America's Communitarian Roots

The Myth of American Individualism: The Protestant Origins of American Thought

-By Barry Shain

Princeton University Press

416 pp.; $39.50, hardcover, $17.95, paper

Natural Rights and the New Republicanism

-By Michael Zuckert

Princeton University Press

397 pp.; $39.50

The Lincoln Persuasion: Remaking American Liberalism

-By J. David Greenstone

Princeton University Press

352 pp.; $45, hardcover, $13.95, paper

For a long time it seemed indisputable that America was a nation whose constitution and politics were based on the belief that government exists in order to protect the rights of individuals. In recent years, however, a number of historians have undertaken to challenge this conventional wisdom. They have argued that the founders of the American Republic were less interested in the rights of individuals than we had supposed and more concerned with the welfare of the community. Their conclusions, although varying, run something like this. Early Americans were by no means unanimously and simply dedicated to an individualistic philosophy of natural rights. Instead, they were in touch with a multiplicity of political ideas, including some that were strongly communitarian in nature.
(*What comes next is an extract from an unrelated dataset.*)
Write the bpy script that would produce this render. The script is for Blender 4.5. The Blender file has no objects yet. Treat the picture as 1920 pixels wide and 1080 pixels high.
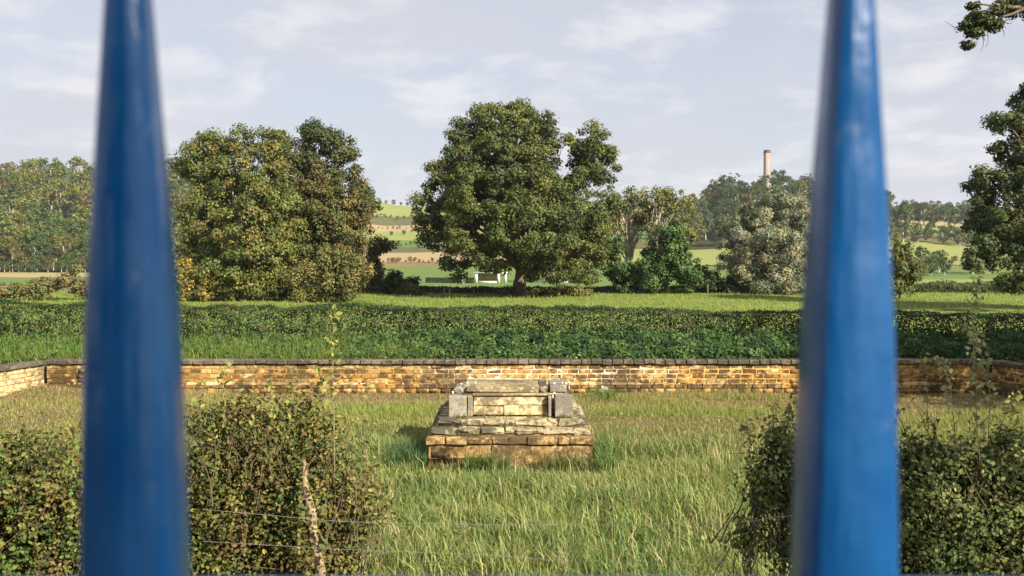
import bpy, bmesh, math
import numpy as np
from mathutils import Vector

rng = np.random.default_rng(11)
scene = bpy.context.scene
C = scene.collection
R = math.radians

# ------------------------------------------------------------------ camera, sky, sun, exposure
F = 1850.0                     # focal length in pixels of the 1920 wide photograph
CAMZ = 4.1
PITCH = math.atan(70 / F)
cam_d = bpy.data.cameras.new('camera')
cam = bpy.data.objects.new('camera', cam_d)
C.objects.link(cam)
cam.location = (0, 0, CAMZ)
cam.rotation_euler = (math.pi / 2 - PITCH, 0, 0)
cam_d.sensor_width = 36
cam_d.lens = 36 * F / 1920
cam_d.clip_start = 0.01
cam_d.clip_end = 6000
cam_d.dof.use_dof = True
cam_d.dof.focus_distance = 26
cam_d.dof.aperture_fstop = cam_d.lens / 1.7
scene.camera = cam

SUN_EL = R(31)
SUN_AZ = (0.70, -0.714)        # horizontal direction towards the sun
world = bpy.data.worlds.new('World')
scene.world = world
world.use_nodes = True
nt = world.node_tree
nt.nodes.clear()
def wn(t, **kw):
    n = nt.nodes.new(t)
    for k, v in kw.items():
        setattr(n, k, v)
    return n
sky = wn('ShaderNodeTexSky', sky_type='NISHITA', sun_disc=False)
sky.sun_elevation = SUN_EL
sky.sun_rotation = math.atan2(SUN_AZ[0], SUN_AZ[1])
sky.air_density = 1.0
sky.dust_density = 0.6
sky.ozone_density = 1.5
tc = wn('ShaderNodeTexCoord')
sep = wn('ShaderNodeSeparateXYZ')
nt.links.new(tc.outputs['Generated'], sep.inputs[0])
addz = wn('ShaderNodeMath', operation='ADD'); addz.inputs[1].default_value = 0.22
absz = wn('ShaderNodeMath', operation='ABSOLUTE')
nt.links.new(sep.outputs['Z'], absz.inputs[0])
nt.links.new(absz.outputs[0], addz.inputs[0])
dx = wn('ShaderNodeMath', operation='DIVIDE'); dy = wn('ShaderNodeMath', operation='DIVIDE')
nt.links.new(sep.outputs['X'], dx.inputs[0]); nt.links.new(addz.outputs[0], dx.inputs[1])
nt.links.new(sep.outputs['Y'], dy.inputs[0]); nt.links.new(addz.outputs[0], dy.inputs[1])
comb = wn('ShaderNodeCombineXYZ')
nt.links.new(dx.outputs[0], comb.inputs[0]); nt.links.new(dy.outputs[0], comb.inputs[1])
veil = wn('ShaderNodeTexNoise'); veil.inputs['Scale'].default_value = 0.9; veil.inputs['Detail'].default_value = 5
veil.inputs['Roughness'].default_value = 0.55; veil.inputs['Distortion'].default_value = 0.3
puff = wn('ShaderNodeTexNoise'); puff.inputs['Scale'].default_value = 2.6; puff.inputs['Detail'].default_value = 8
puff.inputs['Roughness'].default_value = 0.6; puff.inputs['Distortion'].default_value = 0.25
nt.links.new(comb.outputs[0], veil.inputs['Vector']); nt.links.new(comb.outputs[0], puff.inputs['Vector'])
rv = wn('ShaderNodeMapRange'); rv.inputs['From Min'].default_value = 0.33; rv.inputs['From Max'].default_value = 0.62
rv.inputs['To Min'].default_value = 0.62; rv.inputs['To Max'].default_value = 0.98
rp = wn('ShaderNodeMapRange'); rp.interpolation_type = 'SMOOTHSTEP'
rp.inputs['From Min'].default_value = 0.47; rp.inputs['From Max'].default_value = 0.66
rp.inputs['To Min'].default_value = 0.0; rp.inputs['To Max'].default_value = 0.75
nt.links.new(veil.outputs['Fac'], rv.inputs['Value']); nt.links.new(puff.outputs['Fac'], rp.inputs['Value'])
m1 = wn('ShaderNodeMix', data_type='RGBA'); m2 = wn('ShaderNodeMix', data_type='RGBA')
nt.links.new(rv.outputs[0], m1.inputs['Factor']); nt.links.new(sky.outputs[0], m1.inputs['A'])
m1.inputs['B'].default_value = (4.95, 5.0, 5.55, 1)
nt.links.new(rp.outputs[0], m2.inputs['Factor']); nt.links.new(m1.outputs['Result'], m2.inputs['A'])
m2.inputs['B'].default_value = (6.5, 6.4, 6.6, 1)
bg = wn('ShaderNodeBackground'); bg.inputs['Strength'].default_value = 0.065
wo = wn('ShaderNodeOutputWorld')
nt.links.new(m2.outputs['Result'], bg.inputs['Color']); nt.links.new(bg.outputs[0], wo.inputs['Surface'])

sun_d = bpy.data.lights.new('sun', 'SUN')
sun_d.energy = 5.0
sun_d.angle = R(0.53)
sun_d.color = (1.0, 0.92, 0.78)
sun = bpy.data.objects.new('sun', sun_d)
C.objects.link(sun)
TO_SUN = Vector((SUN_AZ[0] * math.cos(SUN_EL), SUN_AZ[1] * math.cos(SUN_EL), math.sin(SUN_EL))).normalized()
sun.rotation_euler = TO_SUN.to_track_quat('Z', 'Y').to_euler()
sun.location = (30, -30, 40)

vs = scene.view_settings
vs.view_transform = 'Standard'
vs.look = 'None'
vs.exposure = 1.1
vs.gamma = 1.0
vs.use_curve_mapping = False
scene.cycles.use_denoising = True
scene.cycles.max_bounces = 6
scene.cycles.transparent_max_bounces = 8

# ------------------------------------------------------------------ helpers
def at(px, py, d):
    """the point seen at pixel px, py of the 1920x1080 photograph, d metres ahead"""
    u, v = (px - 960) / F, (540 - py) / F
    cp, sp = math.cos(PITCH), math.sin(PITCH)
    t = d / (cp + v * sp)
    return np.array([u * t, d, CAMZ + t * (v * cp - sp)])

def vnoise(x, y, scale, seed):
    """smooth value noise 0..1 on arrays"""
    x = np.asarray(x, float) / scale + 1000.0; y = np.asarray(y, float) / scale + 1000.0
    xi = np.floor(x).astype(np.int64); yi = np.floor(y).astype(np.int64)
    fx = x - xi; fy = y - yi
    fx = fx * fx * (3 - 2 * fx); fy = fy * fy * (3 - 2 * fy)
    def h(a, b):
        n = (a * 374761393 + b * 668265263 + seed * 974711) & 0x7fffffff
        n = ((n ^ (n >> 13)) * 1274126177) & 0x7fffffff
        return ((n ^ (n >> 16)) & 0xffff) / 65535.0
    return (h(xi, yi) * (1 - fx) + h(xi + 1, yi) * fx) * (1 - fy) + (h(xi, yi + 1) * (1 - fx) + h(xi + 1, yi + 1) * fx) * fy

def fbm(x, y, scale, seed):
    return 0.55 * vnoise(x, y, scale, seed) + 0.3 * vnoise(x, y, scale / 2.1, seed + 7) + 0.15 * vnoise(x, y, scale / 4.7, seed + 13)

def sstep(a, b, x):
    t = np.clip((np.asarray(x, float) - a) / (b - a), 0, 1)
    return t * t * (3 - 2 * t)

def tag(o, label=None, cat=None, group=None, kind=None):
    if label: o['label'] = label
    if cat: o['category'] = cat
    if group: o['group'] = group
    if kind: o['kind'] = kind
    return o

def empty(name, loc):
    o = bpy.data.objects.new(name, None)
    o.empty_display_size = 0.2
    C.objects.link(o)
    o.location = Vector([float(v) for v in loc])
    return o

def link(name, me, parent=None, loc=None):
    o = bpy.data.objects.new(name, me)
    C.objects.link(o)
    if parent is not None:
        o.parent = parent
        if loc is None:
            o.location = -parent.location       # mesh written in world coordinates
    if loc is not None:
        o.location = Vector([float(v) for v in loc])
    return o

def mesh_np(name, verts, faces, mat, cols=None, smooth=False):
    """verts (N,3), faces (M,k) of one k -> mesh"""
    me = bpy.data.meshes.new(name)
    verts = np.asarray(verts, np.float32); faces = np.asarray(faces, np.int32)
    k = faces.shape[1]
    me.vertices.add(len(verts)); me.vertices.foreach_set('co', verts.ravel())
    me.loops.add(faces.size); me.loops.foreach_set('vertex_index', faces.ravel())
    me.polygons.add(len(faces))
    me.polygons.foreach_set('loop_start', np.arange(0, faces.size, k, dtype=np.int32))
    me.polygons.foreach_set('loop_total', np.full(len(faces), k, np.int32))
    if smooth:
        me.polygons.foreach_set('use_smooth', np.ones(len(faces), bool))
    if cols is not None:
        ca = me.color_attributes.new('Col', 'FLOAT_COLOR', 'POINT')
        c4 = np.ones((len(verts), 4), np.float32); c4[:, :3] = cols
        ca.data.foreach_set('color', c4.ravel())
    me.update(calc_edges=True)
    me.validate()
    if mat is not None:
        me.materials.append(mat)
    return me

def lin(r, g, b):
    """sRGB 0..255 -> linear"""
    c = np.array([r, g, b], float) / 255
    return np.where(c <= 0.04045, c / 12.92, ((c + 0.055) / 1.055) ** 2.4)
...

As a result of these scholarly labors, we now realize that the set of political theories with which America began was diverse and complicated. Alongside the philosophy of natural rights for which John Locke and Thomas Jefferson are famous, historians of the new school have put a variety of other political philosophies, including the corporate ideal of balanced government inherited from the ancient world, medieval peasant or artisan notions of a "moral economy," the communal ideals of Protestant sectarians, Renaissance humanist ideals of patriotic virtue, and the moral philosophy of the Scottish Enlightenment. At the same time, however, other historians have been stoutly defending the primary importance of Lockean liberalism in defining the American political tradition.